REQUIRED TASK >> Find how many lines contain the word "part" and state that number alone.

DATASET CONTENT >>
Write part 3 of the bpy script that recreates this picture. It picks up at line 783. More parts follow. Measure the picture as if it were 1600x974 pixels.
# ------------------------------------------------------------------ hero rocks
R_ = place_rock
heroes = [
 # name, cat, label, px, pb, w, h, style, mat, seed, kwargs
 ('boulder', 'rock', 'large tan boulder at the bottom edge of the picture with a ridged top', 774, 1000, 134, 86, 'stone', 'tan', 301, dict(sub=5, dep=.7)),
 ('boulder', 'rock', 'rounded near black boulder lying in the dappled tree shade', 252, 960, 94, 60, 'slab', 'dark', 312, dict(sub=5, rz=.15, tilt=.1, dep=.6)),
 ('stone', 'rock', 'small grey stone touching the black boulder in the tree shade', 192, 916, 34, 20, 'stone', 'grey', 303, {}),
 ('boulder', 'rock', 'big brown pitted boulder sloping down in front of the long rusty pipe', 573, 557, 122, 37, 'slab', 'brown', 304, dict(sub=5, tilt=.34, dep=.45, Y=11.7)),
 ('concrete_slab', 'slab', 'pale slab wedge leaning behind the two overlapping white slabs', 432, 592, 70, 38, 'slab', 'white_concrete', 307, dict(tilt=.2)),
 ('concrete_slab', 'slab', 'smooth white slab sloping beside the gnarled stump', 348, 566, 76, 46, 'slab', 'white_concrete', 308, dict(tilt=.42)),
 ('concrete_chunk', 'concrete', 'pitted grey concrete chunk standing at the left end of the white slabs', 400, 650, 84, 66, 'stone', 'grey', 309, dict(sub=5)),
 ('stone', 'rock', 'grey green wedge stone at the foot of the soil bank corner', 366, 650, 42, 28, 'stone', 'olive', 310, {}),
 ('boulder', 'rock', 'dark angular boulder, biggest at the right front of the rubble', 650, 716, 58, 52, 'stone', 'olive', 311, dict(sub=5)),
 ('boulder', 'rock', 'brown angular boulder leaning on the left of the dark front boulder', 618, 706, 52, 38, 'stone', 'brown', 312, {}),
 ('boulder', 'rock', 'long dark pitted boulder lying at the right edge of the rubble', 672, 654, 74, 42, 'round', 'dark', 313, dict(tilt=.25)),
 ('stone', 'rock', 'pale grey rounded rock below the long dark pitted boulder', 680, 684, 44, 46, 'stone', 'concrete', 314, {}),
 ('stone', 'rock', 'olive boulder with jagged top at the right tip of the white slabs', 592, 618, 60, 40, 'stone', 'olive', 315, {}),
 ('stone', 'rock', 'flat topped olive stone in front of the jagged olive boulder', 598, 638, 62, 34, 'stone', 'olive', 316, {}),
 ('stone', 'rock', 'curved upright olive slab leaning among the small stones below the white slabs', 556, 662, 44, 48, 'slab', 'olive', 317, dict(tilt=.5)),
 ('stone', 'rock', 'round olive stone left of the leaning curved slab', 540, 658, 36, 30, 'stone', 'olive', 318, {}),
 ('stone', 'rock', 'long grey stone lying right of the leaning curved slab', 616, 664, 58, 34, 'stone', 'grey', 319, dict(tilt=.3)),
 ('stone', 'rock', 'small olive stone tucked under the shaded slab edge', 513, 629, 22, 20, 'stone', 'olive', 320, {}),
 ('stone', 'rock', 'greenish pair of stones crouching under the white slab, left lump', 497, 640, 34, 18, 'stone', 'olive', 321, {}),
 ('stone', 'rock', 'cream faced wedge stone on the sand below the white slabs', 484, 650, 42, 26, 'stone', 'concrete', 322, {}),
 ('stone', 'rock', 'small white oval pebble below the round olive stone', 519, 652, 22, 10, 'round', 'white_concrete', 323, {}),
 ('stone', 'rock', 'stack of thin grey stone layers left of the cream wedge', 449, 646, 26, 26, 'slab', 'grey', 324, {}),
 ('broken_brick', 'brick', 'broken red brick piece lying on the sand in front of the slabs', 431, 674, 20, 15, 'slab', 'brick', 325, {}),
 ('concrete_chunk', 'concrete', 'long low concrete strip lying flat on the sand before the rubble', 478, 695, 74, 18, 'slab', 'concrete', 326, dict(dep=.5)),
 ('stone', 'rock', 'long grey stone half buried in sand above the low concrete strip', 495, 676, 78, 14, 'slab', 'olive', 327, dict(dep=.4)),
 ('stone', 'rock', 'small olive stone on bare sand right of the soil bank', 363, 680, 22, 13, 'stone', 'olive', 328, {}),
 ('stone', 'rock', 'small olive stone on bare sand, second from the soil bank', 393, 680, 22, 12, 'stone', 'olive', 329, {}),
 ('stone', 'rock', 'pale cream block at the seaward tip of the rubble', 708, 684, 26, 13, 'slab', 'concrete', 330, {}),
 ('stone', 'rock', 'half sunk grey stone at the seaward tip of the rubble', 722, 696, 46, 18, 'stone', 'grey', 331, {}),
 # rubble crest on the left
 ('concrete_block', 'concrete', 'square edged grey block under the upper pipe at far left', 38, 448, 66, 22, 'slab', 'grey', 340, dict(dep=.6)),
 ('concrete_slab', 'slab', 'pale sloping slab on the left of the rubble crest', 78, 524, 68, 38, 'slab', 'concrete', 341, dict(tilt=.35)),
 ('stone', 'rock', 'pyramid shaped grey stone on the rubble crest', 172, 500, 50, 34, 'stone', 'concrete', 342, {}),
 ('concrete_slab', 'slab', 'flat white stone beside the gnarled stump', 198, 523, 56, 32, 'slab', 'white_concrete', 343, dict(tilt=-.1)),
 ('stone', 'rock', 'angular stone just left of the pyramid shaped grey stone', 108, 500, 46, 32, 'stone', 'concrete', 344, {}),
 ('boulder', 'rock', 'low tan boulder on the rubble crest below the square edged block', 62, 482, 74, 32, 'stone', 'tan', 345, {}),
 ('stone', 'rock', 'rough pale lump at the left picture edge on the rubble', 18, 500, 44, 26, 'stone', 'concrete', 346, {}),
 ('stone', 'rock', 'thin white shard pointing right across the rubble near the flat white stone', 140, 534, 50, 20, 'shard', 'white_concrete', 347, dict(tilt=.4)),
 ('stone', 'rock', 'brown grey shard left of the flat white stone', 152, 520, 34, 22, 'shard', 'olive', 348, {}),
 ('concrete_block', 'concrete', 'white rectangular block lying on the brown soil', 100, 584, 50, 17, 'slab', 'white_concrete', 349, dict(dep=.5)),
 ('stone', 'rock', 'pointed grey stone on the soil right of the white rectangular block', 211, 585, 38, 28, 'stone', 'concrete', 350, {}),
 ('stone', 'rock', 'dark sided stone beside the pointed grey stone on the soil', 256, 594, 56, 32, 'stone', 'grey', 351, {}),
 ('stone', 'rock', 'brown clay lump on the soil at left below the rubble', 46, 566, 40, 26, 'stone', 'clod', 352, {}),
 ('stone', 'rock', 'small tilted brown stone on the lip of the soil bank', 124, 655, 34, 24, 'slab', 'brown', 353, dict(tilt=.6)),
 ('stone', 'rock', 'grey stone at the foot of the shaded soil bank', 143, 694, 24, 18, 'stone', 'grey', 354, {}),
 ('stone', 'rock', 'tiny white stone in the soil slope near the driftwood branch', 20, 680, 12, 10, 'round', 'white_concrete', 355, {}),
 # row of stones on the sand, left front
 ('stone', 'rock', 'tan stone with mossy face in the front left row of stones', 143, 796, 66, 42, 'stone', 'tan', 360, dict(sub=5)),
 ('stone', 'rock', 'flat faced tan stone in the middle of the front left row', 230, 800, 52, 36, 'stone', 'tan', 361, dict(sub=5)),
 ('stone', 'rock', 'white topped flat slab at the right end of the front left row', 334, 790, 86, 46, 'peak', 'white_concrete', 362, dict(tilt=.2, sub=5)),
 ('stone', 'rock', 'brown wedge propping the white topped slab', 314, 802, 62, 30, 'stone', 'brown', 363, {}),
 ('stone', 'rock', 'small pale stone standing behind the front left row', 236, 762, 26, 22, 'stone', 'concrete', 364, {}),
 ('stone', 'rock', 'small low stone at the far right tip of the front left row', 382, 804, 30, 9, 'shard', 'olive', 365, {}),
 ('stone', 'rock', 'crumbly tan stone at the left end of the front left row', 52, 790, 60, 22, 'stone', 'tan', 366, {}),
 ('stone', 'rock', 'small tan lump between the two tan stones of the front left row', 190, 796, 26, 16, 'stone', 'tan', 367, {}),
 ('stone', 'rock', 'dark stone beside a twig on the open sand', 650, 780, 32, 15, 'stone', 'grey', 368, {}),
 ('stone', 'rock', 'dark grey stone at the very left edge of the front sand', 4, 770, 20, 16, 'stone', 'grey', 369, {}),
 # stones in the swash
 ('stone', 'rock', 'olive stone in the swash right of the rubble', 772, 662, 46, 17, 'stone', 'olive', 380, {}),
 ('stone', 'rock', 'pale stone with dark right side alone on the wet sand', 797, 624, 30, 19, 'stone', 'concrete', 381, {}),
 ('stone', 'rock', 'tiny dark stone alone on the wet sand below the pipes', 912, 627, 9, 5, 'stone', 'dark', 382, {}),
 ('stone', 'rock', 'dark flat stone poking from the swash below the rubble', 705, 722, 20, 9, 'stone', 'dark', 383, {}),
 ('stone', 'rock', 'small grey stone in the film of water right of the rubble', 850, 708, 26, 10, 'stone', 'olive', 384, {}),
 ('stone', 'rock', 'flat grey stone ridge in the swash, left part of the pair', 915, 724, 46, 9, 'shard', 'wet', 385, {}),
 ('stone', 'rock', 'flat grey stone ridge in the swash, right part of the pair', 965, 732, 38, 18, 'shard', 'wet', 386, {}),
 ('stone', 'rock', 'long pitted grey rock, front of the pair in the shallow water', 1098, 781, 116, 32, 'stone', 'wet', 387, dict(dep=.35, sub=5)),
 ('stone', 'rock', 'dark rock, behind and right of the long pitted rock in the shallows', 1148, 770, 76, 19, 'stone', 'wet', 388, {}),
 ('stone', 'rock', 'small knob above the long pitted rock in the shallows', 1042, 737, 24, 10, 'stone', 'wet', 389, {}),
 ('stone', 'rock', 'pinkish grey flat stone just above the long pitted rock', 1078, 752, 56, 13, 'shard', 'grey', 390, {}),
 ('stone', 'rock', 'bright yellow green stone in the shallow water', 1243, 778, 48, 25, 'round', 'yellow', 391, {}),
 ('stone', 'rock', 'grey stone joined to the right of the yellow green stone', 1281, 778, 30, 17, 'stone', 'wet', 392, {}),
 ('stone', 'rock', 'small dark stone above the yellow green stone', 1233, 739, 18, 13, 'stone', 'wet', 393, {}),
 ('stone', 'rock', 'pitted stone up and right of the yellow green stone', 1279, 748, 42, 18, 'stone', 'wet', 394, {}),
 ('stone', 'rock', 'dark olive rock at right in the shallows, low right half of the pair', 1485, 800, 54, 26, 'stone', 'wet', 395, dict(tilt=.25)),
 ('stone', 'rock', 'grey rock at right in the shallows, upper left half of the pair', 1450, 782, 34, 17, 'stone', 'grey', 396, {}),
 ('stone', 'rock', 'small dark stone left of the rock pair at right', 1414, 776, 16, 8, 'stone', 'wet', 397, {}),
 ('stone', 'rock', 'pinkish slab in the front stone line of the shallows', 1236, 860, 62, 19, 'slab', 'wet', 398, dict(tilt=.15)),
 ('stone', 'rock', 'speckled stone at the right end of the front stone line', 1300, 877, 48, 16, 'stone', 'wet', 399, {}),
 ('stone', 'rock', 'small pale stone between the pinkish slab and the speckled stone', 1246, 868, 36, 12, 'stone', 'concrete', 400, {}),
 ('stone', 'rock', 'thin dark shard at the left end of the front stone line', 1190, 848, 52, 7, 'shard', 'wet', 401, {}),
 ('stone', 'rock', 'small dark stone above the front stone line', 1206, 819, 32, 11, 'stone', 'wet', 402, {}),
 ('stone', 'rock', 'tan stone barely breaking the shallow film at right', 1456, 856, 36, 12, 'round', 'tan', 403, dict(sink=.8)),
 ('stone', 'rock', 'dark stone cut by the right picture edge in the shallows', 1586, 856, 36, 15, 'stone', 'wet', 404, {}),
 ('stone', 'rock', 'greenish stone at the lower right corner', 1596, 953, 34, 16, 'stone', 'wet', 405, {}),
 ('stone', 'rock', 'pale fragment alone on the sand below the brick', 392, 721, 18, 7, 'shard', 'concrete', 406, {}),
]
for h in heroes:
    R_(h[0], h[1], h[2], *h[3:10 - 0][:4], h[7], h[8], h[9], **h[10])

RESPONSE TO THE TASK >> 3